▶ **WRITTEN REQUEST**: Without the pictures, retype exactly the lines from the top of the entries below through the line that contains "COL = S.collection".

▶ **PROVIDED DATA**:

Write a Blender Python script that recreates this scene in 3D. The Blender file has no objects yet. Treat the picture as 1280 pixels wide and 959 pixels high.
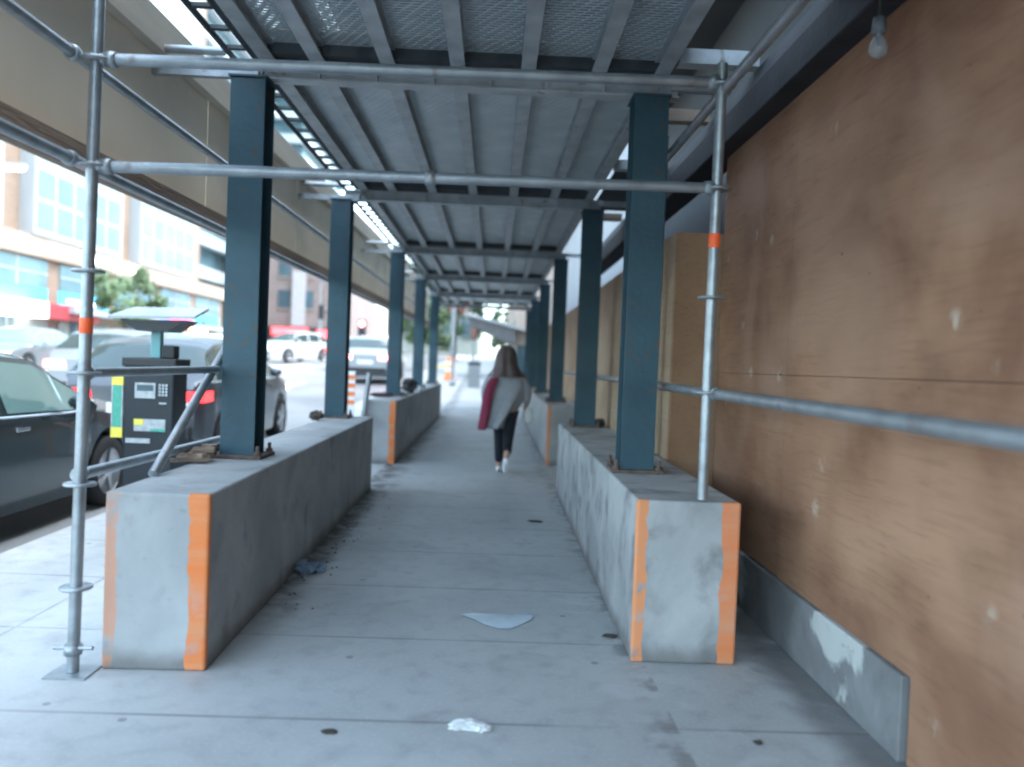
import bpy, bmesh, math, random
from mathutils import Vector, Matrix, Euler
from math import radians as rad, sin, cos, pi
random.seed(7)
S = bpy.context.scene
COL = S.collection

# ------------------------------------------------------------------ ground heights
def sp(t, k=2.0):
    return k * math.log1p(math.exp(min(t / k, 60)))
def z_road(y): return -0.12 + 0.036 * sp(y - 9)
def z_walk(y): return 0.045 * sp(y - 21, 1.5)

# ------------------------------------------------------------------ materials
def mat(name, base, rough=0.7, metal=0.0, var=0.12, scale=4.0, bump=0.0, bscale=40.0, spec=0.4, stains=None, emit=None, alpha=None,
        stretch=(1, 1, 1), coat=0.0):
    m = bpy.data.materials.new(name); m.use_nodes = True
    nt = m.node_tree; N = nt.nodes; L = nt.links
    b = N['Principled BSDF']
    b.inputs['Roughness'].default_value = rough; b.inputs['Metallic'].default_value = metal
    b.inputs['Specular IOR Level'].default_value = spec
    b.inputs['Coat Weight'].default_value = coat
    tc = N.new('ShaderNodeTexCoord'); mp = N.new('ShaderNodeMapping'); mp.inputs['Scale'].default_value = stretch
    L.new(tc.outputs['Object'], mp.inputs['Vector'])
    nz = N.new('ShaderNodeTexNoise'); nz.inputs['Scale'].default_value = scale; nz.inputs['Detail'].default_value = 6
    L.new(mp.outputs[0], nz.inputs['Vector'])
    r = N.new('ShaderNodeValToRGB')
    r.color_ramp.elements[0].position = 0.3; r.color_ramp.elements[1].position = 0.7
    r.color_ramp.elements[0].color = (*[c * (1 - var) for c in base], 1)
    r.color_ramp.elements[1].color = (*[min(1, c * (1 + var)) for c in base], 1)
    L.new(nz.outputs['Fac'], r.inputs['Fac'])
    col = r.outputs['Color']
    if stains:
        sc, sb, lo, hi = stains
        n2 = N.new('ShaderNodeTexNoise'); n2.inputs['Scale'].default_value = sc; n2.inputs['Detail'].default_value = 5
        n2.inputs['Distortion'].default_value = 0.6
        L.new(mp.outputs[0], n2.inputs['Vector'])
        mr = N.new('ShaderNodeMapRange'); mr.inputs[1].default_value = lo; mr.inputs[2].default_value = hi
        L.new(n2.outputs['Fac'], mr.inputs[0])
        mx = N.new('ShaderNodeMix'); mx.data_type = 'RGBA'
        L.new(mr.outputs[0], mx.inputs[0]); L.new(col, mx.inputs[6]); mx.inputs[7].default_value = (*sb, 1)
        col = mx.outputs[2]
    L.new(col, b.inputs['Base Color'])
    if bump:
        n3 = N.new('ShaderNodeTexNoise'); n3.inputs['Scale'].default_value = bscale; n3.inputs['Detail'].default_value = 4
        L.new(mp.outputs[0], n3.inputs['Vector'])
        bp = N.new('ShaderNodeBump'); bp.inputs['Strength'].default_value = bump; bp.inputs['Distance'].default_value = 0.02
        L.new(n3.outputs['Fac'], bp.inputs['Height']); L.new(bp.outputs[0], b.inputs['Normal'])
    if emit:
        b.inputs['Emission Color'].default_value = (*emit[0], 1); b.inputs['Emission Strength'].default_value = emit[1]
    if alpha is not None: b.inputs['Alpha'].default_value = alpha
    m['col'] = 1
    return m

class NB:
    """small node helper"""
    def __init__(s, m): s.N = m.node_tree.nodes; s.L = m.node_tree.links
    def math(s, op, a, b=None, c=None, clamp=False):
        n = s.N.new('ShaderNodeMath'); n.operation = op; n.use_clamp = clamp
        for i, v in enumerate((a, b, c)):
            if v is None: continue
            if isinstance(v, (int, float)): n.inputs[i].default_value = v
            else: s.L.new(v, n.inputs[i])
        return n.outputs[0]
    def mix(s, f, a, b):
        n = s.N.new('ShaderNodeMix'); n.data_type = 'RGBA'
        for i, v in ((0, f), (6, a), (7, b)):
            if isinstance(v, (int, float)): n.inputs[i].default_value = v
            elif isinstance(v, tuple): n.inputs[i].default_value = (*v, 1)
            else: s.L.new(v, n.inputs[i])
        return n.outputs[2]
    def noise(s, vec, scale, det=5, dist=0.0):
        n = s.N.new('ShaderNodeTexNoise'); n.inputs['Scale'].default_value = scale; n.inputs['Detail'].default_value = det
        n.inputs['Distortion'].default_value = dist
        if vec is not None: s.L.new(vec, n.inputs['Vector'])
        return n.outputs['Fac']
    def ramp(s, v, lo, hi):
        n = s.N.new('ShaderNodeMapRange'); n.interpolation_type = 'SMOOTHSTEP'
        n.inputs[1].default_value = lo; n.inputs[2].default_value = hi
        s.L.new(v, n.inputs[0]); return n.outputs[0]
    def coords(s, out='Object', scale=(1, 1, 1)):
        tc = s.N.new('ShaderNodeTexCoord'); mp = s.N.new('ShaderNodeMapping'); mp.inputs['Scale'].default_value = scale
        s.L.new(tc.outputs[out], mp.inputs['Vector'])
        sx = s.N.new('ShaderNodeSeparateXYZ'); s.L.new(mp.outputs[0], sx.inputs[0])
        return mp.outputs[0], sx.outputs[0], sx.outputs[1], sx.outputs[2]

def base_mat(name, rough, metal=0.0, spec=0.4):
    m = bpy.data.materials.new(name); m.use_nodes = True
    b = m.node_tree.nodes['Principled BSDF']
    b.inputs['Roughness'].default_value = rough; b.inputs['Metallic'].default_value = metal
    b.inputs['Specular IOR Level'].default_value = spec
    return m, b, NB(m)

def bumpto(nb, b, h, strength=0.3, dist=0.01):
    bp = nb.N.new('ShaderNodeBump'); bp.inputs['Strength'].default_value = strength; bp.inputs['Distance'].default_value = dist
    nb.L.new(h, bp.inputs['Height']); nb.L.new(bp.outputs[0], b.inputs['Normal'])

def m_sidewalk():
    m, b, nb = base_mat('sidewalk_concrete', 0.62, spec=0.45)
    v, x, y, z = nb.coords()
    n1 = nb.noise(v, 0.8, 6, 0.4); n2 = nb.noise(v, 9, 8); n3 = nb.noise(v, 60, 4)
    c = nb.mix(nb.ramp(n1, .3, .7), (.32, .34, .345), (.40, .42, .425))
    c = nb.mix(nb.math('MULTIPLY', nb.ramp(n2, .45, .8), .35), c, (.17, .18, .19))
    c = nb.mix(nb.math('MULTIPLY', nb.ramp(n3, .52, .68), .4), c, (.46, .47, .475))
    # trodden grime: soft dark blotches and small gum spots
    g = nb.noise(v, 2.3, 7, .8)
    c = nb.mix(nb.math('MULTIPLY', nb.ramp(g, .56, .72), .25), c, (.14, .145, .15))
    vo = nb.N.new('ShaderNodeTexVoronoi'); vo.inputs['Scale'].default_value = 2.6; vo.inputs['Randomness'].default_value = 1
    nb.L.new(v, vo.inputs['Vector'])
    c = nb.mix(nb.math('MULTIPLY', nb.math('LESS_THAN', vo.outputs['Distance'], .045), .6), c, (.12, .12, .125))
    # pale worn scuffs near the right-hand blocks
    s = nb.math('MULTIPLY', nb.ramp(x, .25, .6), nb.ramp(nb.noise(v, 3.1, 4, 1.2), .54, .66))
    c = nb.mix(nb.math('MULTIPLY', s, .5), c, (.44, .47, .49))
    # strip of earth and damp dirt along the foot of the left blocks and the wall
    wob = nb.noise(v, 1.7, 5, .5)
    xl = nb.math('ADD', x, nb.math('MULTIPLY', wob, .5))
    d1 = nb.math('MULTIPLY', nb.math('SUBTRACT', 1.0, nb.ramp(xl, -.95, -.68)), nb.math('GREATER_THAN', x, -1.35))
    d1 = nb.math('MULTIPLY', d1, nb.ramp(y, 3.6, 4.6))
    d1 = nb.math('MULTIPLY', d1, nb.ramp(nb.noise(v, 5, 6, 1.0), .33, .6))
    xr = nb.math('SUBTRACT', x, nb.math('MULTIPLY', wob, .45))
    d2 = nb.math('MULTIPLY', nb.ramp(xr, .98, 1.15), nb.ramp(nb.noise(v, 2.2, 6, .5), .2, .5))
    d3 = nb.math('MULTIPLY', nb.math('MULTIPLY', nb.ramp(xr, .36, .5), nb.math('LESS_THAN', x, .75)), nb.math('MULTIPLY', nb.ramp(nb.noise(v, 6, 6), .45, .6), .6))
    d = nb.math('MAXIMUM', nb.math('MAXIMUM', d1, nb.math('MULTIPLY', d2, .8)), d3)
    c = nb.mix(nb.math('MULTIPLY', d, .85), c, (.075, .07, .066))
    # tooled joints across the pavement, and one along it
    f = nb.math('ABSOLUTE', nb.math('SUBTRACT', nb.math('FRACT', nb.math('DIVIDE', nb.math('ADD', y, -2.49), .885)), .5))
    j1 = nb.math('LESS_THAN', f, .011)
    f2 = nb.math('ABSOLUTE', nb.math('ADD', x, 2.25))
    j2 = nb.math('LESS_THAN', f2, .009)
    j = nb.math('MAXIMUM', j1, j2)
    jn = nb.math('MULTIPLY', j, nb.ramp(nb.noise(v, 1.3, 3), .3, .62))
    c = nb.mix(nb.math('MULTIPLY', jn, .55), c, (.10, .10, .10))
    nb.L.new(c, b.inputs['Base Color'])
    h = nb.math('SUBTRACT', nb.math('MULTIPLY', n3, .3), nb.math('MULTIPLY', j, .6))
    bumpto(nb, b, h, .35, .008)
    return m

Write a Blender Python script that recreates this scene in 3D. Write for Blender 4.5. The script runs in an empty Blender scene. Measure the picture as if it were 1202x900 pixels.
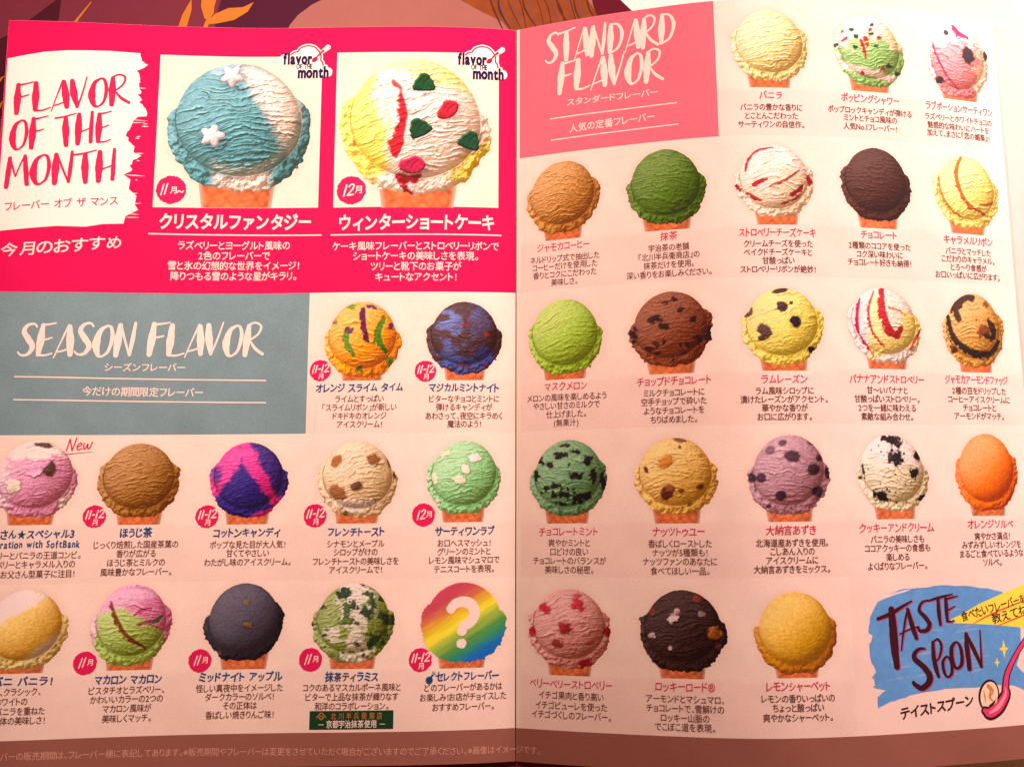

▶ **THE SOLUTION**:
Write a Blender Python script that recreates this scene in 3D. The Blender file has no objects yet. Treat the picture as 1280 pixels wide and 959 pixels high.
import bpy, bmesh, math, random
from mathutils import Vector, Matrix, Euler
from math import radians as rad, sin, cos, pi
random.seed(7)
S = bpy.context.scene
COL = S.collection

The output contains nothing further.